After reading the Alliance for Strong Families and Communities’ report A National Imperative: Joining Forces to Strengthen Human Services in America and discussing it with colleagues at the Senior Leadership Conference and CFO Roundtable, I quickly started thinking about ways to mobilize my leadership team and staff around the recommendations in the report. 

As the CFO, I see my role as more than crunching numbers and monitoring cash flow. I continually challenge myself on how I can support the strategic vision of my organization and engage others across the organization to do the same.  

Consequently, last year, I decided to engage staff in Child & Family Service’s annual budgeting process to help frame its annual budget goals, using the report’s north stars, as our guide. This was the perfect opportunity for staff to partner within the organization and realize their influence on long-term goals and outcomes. I also realized that the finance team could not make key budget decisions without the input of program leaders who best understood the context of the work. This initiative resulted in leadership and staff coming together to think deeply about the financial sustainability of the organization and the impact of their work in the larger Hawaii community. 

Consequently, our board-approved annual budget for fiscal year ending June 2019 was presented statewide to all employees early in the new fiscal year in a way that aligns to the north stars and the themes that emerged during our staff group discussions. 

Below are six ways finance executives can play a more strategic role within their organization: 

  1. Find opportunities that naturally engage staff in thinking and working toward organization sustainability.
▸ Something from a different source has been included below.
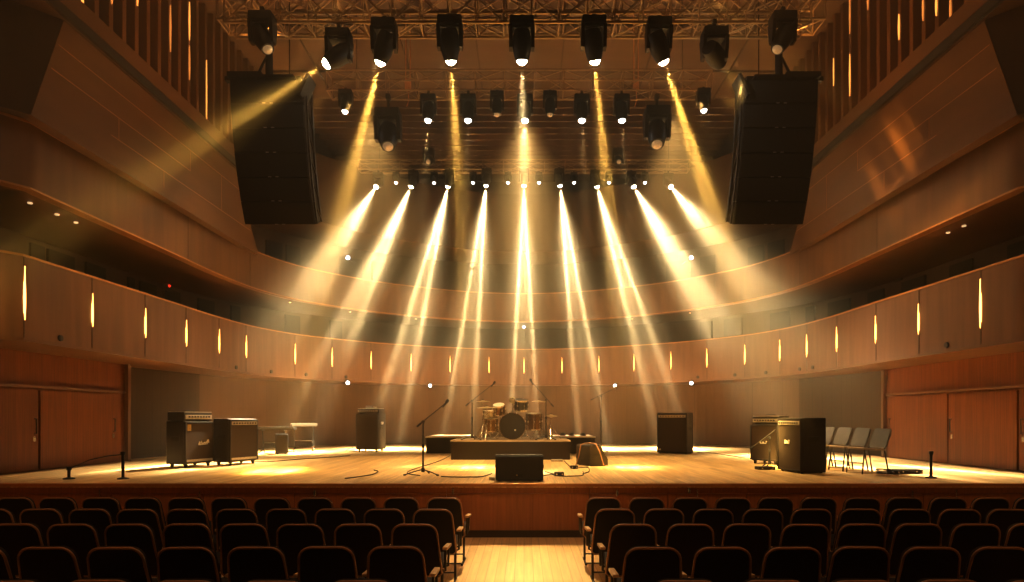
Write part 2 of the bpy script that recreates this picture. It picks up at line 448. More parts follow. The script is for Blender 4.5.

The budgeting process can present a great opportunity for staff engagement and collaboration. Staff can be presented with the chance to think through the implications of their work on the budget and the larger vision for the organization and community.
  2. Make sure your executive leadership team is on the same page. Ensure your leadership team is well-informed and in agreement on the staff engagement strategies and initiatives the organization wants to pursue and identifies desired results and outcomes. Having your CEO's vision and buy-in will allow staff to see the importance and relevance of the strategy you are seeking to execute as more than just a tactical endeavor.
  3. Engage your board early. Connecting the dots for your board is critical to achieve buy-in and get their support in what you are seeking to do. 
  4. Communicate clearly, consistently, and frequently. Share the organization’s vision and goals for the specific strategy you are pursuing. With leadership on the same page, communication should be clear, consistent, and frequent. It takes time to lift staff out of the day-to-day mentality and get them to think about their role globally in positioning the organization, community, and sector for success. In Child & Family Service’s case, we held informational sessions and familiarized teams with A National Imperative and then used the north stars to guide small group discussions that focused on accelerating Child & Family Service’s efforts to achieve organizational excellence.
  5. Share the plan. Let staff know before and after what you intend to do with the feedback they provide. Be specific as possible, even if all the details are not ironed out. Time is precious, but staff will be more likely to give you more of it if they feel their time is being valued and that their contributions are driving towards a specific outcome that they can track and see.
  6. Drive forward and follow through. Use the information and input you received to execute your strategy. Provide progress updates to the organization and be transparent on how things are moving along. Demonstrate whenever possible how this work is contributing to positive systemic change in the human services ecosystem.  

Finance executives play a significant role in the future sustainability of community-based organizations, and I’ve found engaging staff at all levels of an organization and using the A National Imperative report as a guide are a great way to start thinking through how we best do that. 

In January 2019, Vivian Yasunaga worked closely with Child & Family Service CEO Karen Tan to host a cross-stakeholder convening of local nonprofit, public agency, and philanthropic leaders to determine how to collectively move the north stars forward in their local community.